A Munchkin is the sort of person who, faced with a role-playing game, reads through the rulebooks over and over until he finds a way to combine three innocuous-seeming magical items into a cycle of infinite wish spells. Or who, in real life, composes a surprisingly effective diet out of drinking a quarter-cup of extra-light olive oil at least one hour before and after tasting anything else. Or combines liquid nitrogen and antifreeze and life-insurance policies into a ridiculously cheap method of defeating the invincible specter of unavoidable Death. Or figures out how to build the real-life version of the cycle of infinite wish spells.

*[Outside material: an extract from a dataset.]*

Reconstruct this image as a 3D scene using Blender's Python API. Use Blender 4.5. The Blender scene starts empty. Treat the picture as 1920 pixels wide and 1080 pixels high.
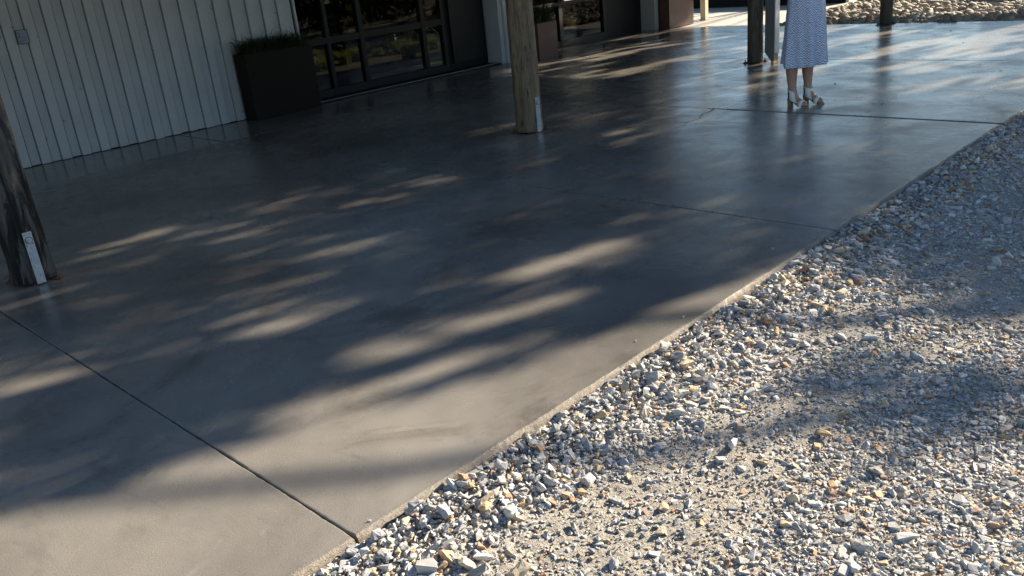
import bpy, bmesh, math, random
import numpy as np
from mathutils import Vector, Matrix, noise

random.seed(7); RNG = np.random.default_rng(11)
scene = bpy.context.scene
COL = scene.collection
rad = math.radians

# ------------------------------------------------------------------ camera
cam_data = bpy.data.cameras.new('camera'); cam = bpy.data.objects.new('camera', cam_data); COL.objects.link(cam)
RIGHT = Vector((0.72081492, 0.68643855, -0.09606232)); UP = Vector((-0.18582148, 0.32489847, 0.92731406)); FWD = Vector((-0.66775462, 0.65057137, -0.36174669))
m = Matrix.Identity(4)
for i in range(3):
    m[i][0] = RIGHT[i]; m[i][1] = UP[i]; m[i][2] = -FWD[i]
m[2][3] = 1.6
cam.matrix_world = m
cam_data.sensor_width = 36; cam_data.lens = 36 * 1603.6 / 1920
cam_data.clip_start = 0.05; cam_data.clip_end = 800
scene.camera = cam

# ------------------------------------------------------------------ light
SUN_AZ, SUN_EL = rad(12), rad(23)
world = bpy.data.worlds.new('World'); scene.world = world; world.use_nodes = True
wn = world.node_tree; wn.nodes.clear()
sky = wn.nodes.new('ShaderNodeTexSky'); sky.sky_type = 'NISHITA'; sky.sun_disc = False
sky.sun_elevation = SUN_EL; sky.sun_rotation = SUN_AZ; sky.air_density = 1.0; sky.dust_density = 0.2; sky.ozone_density = 2.2
bg = wn.nodes.new('ShaderNodeBackground'); bg.inputs[1].default_value = 0.052
wo = wn.nodes.new('ShaderNodeOutputWorld')
wn.links.new(sky.outputs[0], bg.inputs[0]); wn.links.new(bg.outputs[0], wo.inputs[0])
SUN_DIR = Vector((math.sin(SUN_AZ) * math.cos(SUN_EL), math.cos(SUN_AZ) * math.cos(SUN_EL), math.sin(SUN_EL)))
sd = bpy.data.lights.new('sun', 'SUN'); sd.energy = 5.0; sd.angle = rad(0.53); sd.color = (1.0, 0.87, 0.68)
sun = bpy.data.objects.new('sun', sd); COL.objects.link(sun)
sun.rotation_euler = SUN_DIR.to_track_quat('Z', 'Y').to_euler(); sun.location = (4, 20, 12)
scene.view_settings.view_transform = 'Standard'; scene.view_settings.look = 'None'
scene.view_settings.gamma = 1; scene.view_settings.use_curve_mapping = False
scene.view_settings.exposure = 1.8
scene.render.engine = 'CYCLES'
scene.cycles.use_denoising = True
scene.cycles.max_bounces = 8; scene.cycles.transparent_max_bounces = 12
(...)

It seems that many here might have outlandish ideas for ways of improving our lives. For instance, a recent post advocated installing really bright lights as a way to boost alertness and productivity. We should not adopt such hacks into our dogma until we're pretty sure they work; however, one way of knowing whether a crazy idea works is to try implementing it, and you may have more ideas than you're planning to implement.
So: please post all such lifehack ideas! Even if you haven't tried them, even if they seem unlikely to work. Post them separately, unless some other way would be more appropriate. If you've tried some idea and it hasn't worked, it would be useful to post that too.
If you are a human, then the biggest influence on your personality is your peer group. Choose your peers.
If you want to be better at math, surround yourself with mathematicians. If you want to be more productive, hang out with productive people. If you want to be outgoing or artistic or altruistic or polite or proactive or smart or just about anything else, find people who are better than you at that thing and become friends with them. The status-seeking conformity-loving parts of your mind will push you to become like them. (The incorrect but pithy version: "You are an average of the five people you spend the most time with.")
I've had a lot of success with this technique by going to the Less Wrong meetups in Boston, and by making a habit of attending any event where I'll be the stupidest person in the room (such as the average Less Wrong meetup).
Perhaps, but don't forget that a lot of research has shown that social interaction in general is key to health, long life, and social and mental well being. Having close social connections itself may be the most important thing, more significant then other peer effects.